── Data

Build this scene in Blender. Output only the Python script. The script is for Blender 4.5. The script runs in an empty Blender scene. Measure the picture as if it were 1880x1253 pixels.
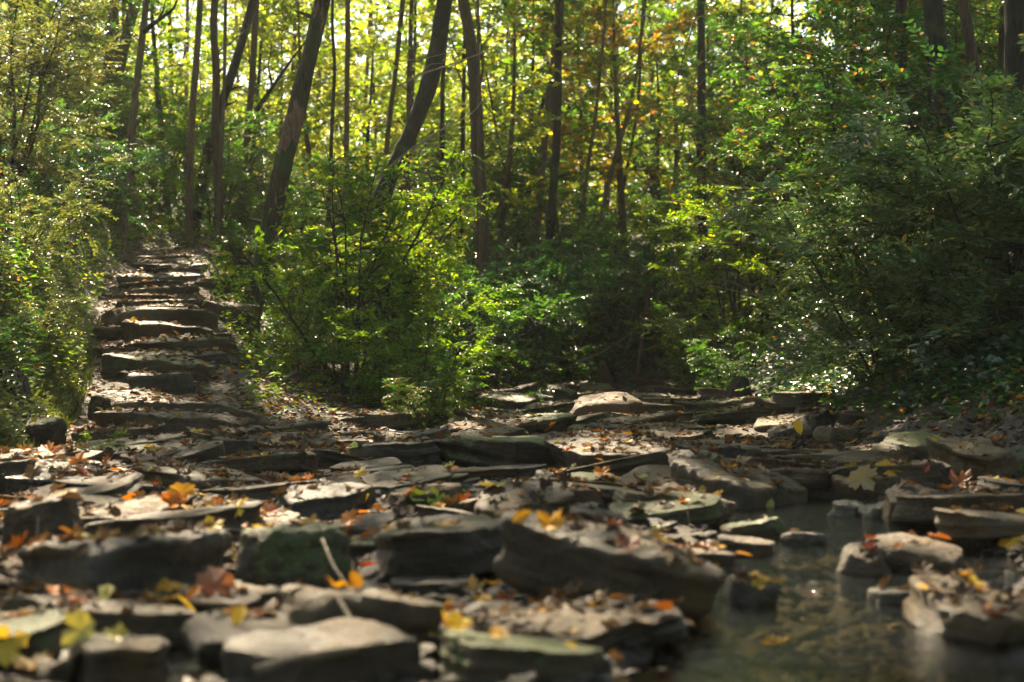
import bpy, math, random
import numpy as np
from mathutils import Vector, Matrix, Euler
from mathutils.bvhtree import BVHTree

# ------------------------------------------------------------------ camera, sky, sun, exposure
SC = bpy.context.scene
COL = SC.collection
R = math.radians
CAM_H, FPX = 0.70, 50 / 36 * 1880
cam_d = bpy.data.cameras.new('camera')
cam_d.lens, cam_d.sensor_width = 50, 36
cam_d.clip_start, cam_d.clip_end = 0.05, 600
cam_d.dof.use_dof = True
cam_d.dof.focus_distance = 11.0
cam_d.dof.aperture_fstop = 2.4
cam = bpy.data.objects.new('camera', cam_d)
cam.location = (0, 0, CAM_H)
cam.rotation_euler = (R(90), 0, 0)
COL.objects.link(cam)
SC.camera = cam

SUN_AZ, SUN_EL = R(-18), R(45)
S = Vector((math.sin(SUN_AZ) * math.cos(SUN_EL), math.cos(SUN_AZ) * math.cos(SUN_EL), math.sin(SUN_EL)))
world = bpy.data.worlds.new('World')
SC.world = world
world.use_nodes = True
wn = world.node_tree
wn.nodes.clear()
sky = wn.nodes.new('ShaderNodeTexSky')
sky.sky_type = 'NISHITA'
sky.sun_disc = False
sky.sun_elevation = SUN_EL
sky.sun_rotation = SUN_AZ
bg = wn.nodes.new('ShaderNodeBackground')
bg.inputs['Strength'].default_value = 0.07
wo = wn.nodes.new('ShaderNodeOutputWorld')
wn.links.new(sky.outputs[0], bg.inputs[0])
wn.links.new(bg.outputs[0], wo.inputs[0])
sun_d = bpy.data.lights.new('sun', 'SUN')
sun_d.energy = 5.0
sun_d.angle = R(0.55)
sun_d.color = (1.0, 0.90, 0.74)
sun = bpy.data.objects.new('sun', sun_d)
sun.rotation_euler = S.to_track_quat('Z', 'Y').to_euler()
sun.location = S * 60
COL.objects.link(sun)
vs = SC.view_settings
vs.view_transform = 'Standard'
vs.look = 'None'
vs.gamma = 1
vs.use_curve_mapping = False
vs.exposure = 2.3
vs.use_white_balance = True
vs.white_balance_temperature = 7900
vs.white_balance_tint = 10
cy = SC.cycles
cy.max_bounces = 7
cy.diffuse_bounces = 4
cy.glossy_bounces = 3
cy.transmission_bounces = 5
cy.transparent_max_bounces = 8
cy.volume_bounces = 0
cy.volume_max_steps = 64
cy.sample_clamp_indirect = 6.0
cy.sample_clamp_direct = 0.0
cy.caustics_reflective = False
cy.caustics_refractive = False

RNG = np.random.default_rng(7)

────

## What to produce
Repeat only the lines from the beginning of the material through the line containing "from mathutils.bvhtree import BVHTree", both ends kept, leaving pictures out.

## Exercise solution
Build this scene in Blender. Output only the Python script. The script is for Blender 4.5. The script runs in an empty Blender scene. Measure the picture as if it were 1880x1253 pixels.
import bpy, math, random
import numpy as np
from mathutils import Vector, Matrix, Euler
from mathutils.bvhtree import BVHTree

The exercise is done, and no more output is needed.